Para Bento Prado Jr., a subjetividade se distingue, em Rousseau, pela expressão do sentimento. Para uma das principais figuras do Iluminismo, a comunicação verdadeira entre os sujeitos só se daria pela fala inspirada por sentimentos desinteressados, e não quando regida pela necessidade material, passível de cálculo.

“Enquanto os filósofos da época achavam que a linguagem expressava nossas necessidades físicas, ele dizia que ela expressava nossas paixões. Essa concepção retórica da linguagem, no fundo, é uma concepção política da linguagem, porque implica o outro”, afirmou.

Segundo Mattos, Bento Prado Jr. descobre no pensador suíço uma estratégia retórica que pressupõe a linguagem como parte de uma situação concreta na qual existe um reconhecimento mútuo entre aquele que fala e aqueles para quem se fala.

A comunicação intersubjetiva, segundo a interpretação de Bento Prado Jr., encontra um campo privilegiado na escrita literária. Por isso os escritos de Rousseau teriam transitado por diversos gêneros: a autobiografia filosófica em Confissões, a teoria política em Do contrato social, o ensaio pedagógico romanceado em Emílio ou o romance em A Nova Heloísa.

Para Mattos, o livro também tem o mérito de incluir, de forma subjacente, uma reflexão sobre a época em que foi escrito. “Um aspecto interessante é que ele consegue harmonizar dois paradigmas excludentes da década de 1960: lingüística e política.
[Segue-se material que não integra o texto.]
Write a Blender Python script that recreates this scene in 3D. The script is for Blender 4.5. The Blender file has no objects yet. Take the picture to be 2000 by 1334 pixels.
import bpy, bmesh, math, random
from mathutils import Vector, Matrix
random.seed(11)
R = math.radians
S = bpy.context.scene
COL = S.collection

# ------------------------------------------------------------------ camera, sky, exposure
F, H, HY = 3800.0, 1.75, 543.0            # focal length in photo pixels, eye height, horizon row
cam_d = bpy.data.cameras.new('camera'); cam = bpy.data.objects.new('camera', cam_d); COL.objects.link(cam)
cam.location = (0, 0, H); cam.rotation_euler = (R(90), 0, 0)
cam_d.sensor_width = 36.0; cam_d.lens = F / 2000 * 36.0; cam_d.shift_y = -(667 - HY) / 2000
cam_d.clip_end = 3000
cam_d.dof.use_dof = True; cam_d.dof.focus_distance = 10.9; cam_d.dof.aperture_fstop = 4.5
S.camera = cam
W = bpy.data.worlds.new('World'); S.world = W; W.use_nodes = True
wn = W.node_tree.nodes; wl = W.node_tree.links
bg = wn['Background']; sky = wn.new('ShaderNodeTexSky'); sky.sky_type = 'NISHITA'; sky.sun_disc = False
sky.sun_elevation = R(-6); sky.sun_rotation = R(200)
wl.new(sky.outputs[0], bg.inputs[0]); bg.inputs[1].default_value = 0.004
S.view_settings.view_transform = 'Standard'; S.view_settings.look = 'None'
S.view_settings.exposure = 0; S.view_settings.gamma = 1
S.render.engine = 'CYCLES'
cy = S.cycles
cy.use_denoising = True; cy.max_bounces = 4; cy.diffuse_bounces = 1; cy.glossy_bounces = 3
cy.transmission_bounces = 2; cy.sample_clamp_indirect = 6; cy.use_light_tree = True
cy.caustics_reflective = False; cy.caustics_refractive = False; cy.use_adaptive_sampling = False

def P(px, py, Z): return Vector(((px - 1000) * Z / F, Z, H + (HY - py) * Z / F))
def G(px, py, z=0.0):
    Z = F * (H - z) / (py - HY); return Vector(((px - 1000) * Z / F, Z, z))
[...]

Ao abordar esses dois temas, colocando-os de certa forma em um mesmo plano, Bento Prado Jr. remete à década de 1960 naquilo que ela teve de mais duradouro”, destacou.

Impacto internacional

Segundo Mattos, o texto inédito se tornou uma espécie de lenda entre amigos e seguidores de Bento Prado Jr. O autor manifestou em várias ocasiões o desejo de publicá-lo. “Não sei dizer por que ele nunca foi impresso, sendo tão importante e original. Conversamos a respeito um pouco antes de sua morte e ele manifestou o desejo de publicar”, afirmou.

Mattos discorda que Bento Prado Jr. não dava importância à publicação de livros. “Alguns acham que ele era um tipo socrático, que privilegiava as formas de comunicação oral em detrimento da escrita. Isso é uma grande bobagem. A quantidade de textos que publicou é imensa”, afirmou.

O organizador do novo livro ressalta que o ensaio A retórica de Rousseau, escrito originalmente em francês, tem potencial para atravessar fronteiras. Os textos de Bento Prado Jr. sobre a filosofia de Henri Bergson (1859-1941), segundo ele, foram traduzidos para o francês em 2002 e se tornaram referência para os estudiosos de Bergson na Europa.

“A obra sobre Bergson também demorou cerca de 20 anos para ser publicada e se tornou referência internacional. Sem dúvida o livro sobre Rousseau poderá seguir o mesmo caminho. Na orelha, o presidente da Sociedade Rousseau de Genebra, Alain Grosrichard, já indica isso ao enaltecer a grande originalidade da interpretação de Bento Prado Jr.”, afirmou.

Para Mattos, o livro dá uma amostra da lacuna deixada na filosofia brasileira pela morte do autor, em 2007. Bento Prado Jr. participou nas bancas de doutorado, titularidade e livre-docência de Mattos na USP.

“Infelizmente não tive a oportunidade de ser aluno dele, pois quando entrei na faculdade, em 1969, ele foi aposentado compulsoriamente pelo Ato Institucional 5 e se exilou até 1974. Era um homem finíssimo, dono de um grande e irônico senso de humor. Faz muita falta para nós e para a filosofia”, disse.